(Scenes as source code)

+ + + + +

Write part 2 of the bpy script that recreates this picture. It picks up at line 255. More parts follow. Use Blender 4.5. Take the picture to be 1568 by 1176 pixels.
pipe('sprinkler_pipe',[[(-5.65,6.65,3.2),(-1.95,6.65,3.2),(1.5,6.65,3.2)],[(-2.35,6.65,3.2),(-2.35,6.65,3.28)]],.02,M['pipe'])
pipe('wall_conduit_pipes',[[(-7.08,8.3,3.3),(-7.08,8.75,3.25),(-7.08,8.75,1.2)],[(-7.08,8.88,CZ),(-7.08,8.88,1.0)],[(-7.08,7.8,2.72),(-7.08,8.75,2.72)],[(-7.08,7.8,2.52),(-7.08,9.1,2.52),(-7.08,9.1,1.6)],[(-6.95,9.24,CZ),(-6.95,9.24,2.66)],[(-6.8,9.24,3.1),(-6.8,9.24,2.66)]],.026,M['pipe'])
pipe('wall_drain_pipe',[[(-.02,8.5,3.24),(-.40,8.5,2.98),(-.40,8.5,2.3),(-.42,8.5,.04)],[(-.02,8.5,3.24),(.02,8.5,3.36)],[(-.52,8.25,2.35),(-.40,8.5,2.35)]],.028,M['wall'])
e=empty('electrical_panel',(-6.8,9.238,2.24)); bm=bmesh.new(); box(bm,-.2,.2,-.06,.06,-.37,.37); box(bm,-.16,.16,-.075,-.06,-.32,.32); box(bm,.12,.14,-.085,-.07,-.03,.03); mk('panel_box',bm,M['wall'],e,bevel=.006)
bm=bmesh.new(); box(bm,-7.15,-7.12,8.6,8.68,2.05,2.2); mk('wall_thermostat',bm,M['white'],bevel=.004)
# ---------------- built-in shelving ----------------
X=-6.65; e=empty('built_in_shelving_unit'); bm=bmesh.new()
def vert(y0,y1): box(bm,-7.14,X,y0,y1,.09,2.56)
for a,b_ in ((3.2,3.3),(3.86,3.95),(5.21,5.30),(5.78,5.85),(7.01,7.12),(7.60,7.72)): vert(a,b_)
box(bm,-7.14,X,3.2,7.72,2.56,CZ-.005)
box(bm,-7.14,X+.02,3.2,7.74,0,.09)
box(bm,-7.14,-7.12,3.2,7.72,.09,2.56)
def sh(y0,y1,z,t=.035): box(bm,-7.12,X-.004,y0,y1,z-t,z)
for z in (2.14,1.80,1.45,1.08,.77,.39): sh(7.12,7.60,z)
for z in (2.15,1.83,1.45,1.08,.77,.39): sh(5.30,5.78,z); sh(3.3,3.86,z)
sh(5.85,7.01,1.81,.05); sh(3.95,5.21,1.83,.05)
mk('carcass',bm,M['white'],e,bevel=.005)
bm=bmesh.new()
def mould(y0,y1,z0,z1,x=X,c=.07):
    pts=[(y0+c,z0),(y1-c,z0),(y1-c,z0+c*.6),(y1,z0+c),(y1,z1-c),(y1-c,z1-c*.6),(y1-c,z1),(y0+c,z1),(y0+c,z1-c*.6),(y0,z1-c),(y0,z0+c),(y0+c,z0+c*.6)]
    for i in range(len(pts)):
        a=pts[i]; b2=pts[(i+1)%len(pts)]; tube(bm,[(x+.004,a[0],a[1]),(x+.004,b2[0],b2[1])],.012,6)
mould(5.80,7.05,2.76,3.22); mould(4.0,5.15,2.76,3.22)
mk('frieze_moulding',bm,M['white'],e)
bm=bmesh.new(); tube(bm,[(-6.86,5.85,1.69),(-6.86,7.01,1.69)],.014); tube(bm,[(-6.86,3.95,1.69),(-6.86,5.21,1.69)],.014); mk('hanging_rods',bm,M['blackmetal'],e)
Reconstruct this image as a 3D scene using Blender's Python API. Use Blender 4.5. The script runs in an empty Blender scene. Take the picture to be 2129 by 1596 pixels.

+ + + + +

### TASK INSTRUCTIONS
Reproduce the listing above word for word.

### RESULT OF THIS TASK
Write part 2 of the bpy script that recreates this picture. It picks up at line 255. More parts follow. Use Blender 4.5. Take the picture to be 1568 by 1176 pixels.
pipe('sprinkler_pipe',[[(-5.65,6.65,3.2),(-1.95,6.65,3.2),(1.5,6.65,3.2)],[(-2.35,6.65,3.2),(-2.35,6.65,3.28)]],.02,M['pipe'])
pipe('wall_conduit_pipes',[[(-7.08,8.3,3.3),(-7.08,8.75,3.25),(-7.08,8.75,1.2)],[(-7.08,8.88,CZ),(-7.08,8.88,1.0)],[(-7.08,7.8,2.72),(-7.08,8.75,2.72)],[(-7.08,7.8,2.52),(-7.08,9.1,2.52),(-7.08,9.1,1.6)],[(-6.95,9.24,CZ),(-6.95,9.24,2.66)],[(-6.8,9.24,3.1),(-6.8,9.24,2.66)]],.026,M['pipe'])
pipe('wall_drain_pipe',[[(-.02,8.5,3.24),(-.40,8.5,2.98),(-.40,8.5,2.3),(-.42,8.5,.04)],[(-.02,8.5,3.24),(.02,8.5,3.36)],[(-.52,8.25,2.35),(-.40,8.5,2.35)]],.028,M['wall'])
e=empty('electrical_panel',(-6.8,9.238,2.24)); bm=bmesh.new(); box(bm,-.2,.2,-.06,.06,-.37,.37); box(bm,-.16,.16,-.075,-.06,-.32,.32); box(bm,.12,.14,-.085,-.07,-.03,.03); mk('panel_box',bm,M['wall'],e,bevel=.006)
bm=bmesh.new(); box(bm,-7.15,-7.12,8.6,8.68,2.05,2.2); mk('wall_thermostat',bm,M['white'],bevel=.004)
# ---------------- built-in shelving ----------------
X=-6.65; e=empty('built_in_shelving_unit'); bm=bmesh.new()
def vert(y0,y1): box(bm,-7.14,X,y0,y1,.09,2.56)
for a,b_ in ((3.2,3.3),(3.86,3.95),(5.21,5.30),(5.78,5.85),(7.01,7.12),(7.60,7.72)): vert(a,b_)
box(bm,-7.14,X,3.2,7.72,2.56,CZ-.005)
box(bm,-7.14,X+.02,3.2,7.74,0,.09)
box(bm,-7.14,-7.12,3.2,7.72,.09,2.56)
def sh(y0,y1,z,t=.035): box(bm,-7.12,X-.004,y0,y1,z-t,z)
for z in (2.14,1.80,1.45,1.08,.77,.39): sh(7.12,7.60,z)
for z in (2.15,1.83,1.45,1.08,.77,.39): sh(5.30,5.78,z); sh(3.3,3.86,z)
sh(5.85,7.01,1.81,.05); sh(3.95,5.21,1.83,.05)
mk('carcass',bm,M['white'],e,bevel=.005)
bm=bmesh.new()
def mould(y0,y1,z0,z1,x=X,c=.07):
    pts=[(y0+c,z0),(y1-c,z0),(y1-c,z0+c*.6),(y1,z0+c),(y1,z1-c),(y1-c,z1-c*.6),(y1-c,z1),(y0+c,z1),(y0+c,z1-c*.6),(y0,z1-c),(y0,z0+c),(y0+c,z0+c*.6)]
    for i in range(len(pts)):
        a=pts[i]; b2=pts[(i+1)%len(pts)]; tube(bm,[(x+.004,a[0],a[1]),(x+.004,b2[0],b2[1])],.012,6)
mould(5.80,7.05,2.76,3.22); mould(4.0,5.15,2.76,3.22)
mk('frieze_moulding',bm,M['white'],e)
bm=bmesh.new(); tube(bm,[(-6.86,5.85,1.69),(-6.86,7.01,1.69)],.014); tube(bm,[(-6.86,3.95,1.69),(-6.86,5.21,1.69)],.014); mk('hanging_rods',bm,M['blackmetal'],e)
Reconstruct this image as a 3D scene using Blender's Python API. Use Blender 4.5. The script runs in an empty Blender scene. Take the picture to be 2129 by 1596 pixels.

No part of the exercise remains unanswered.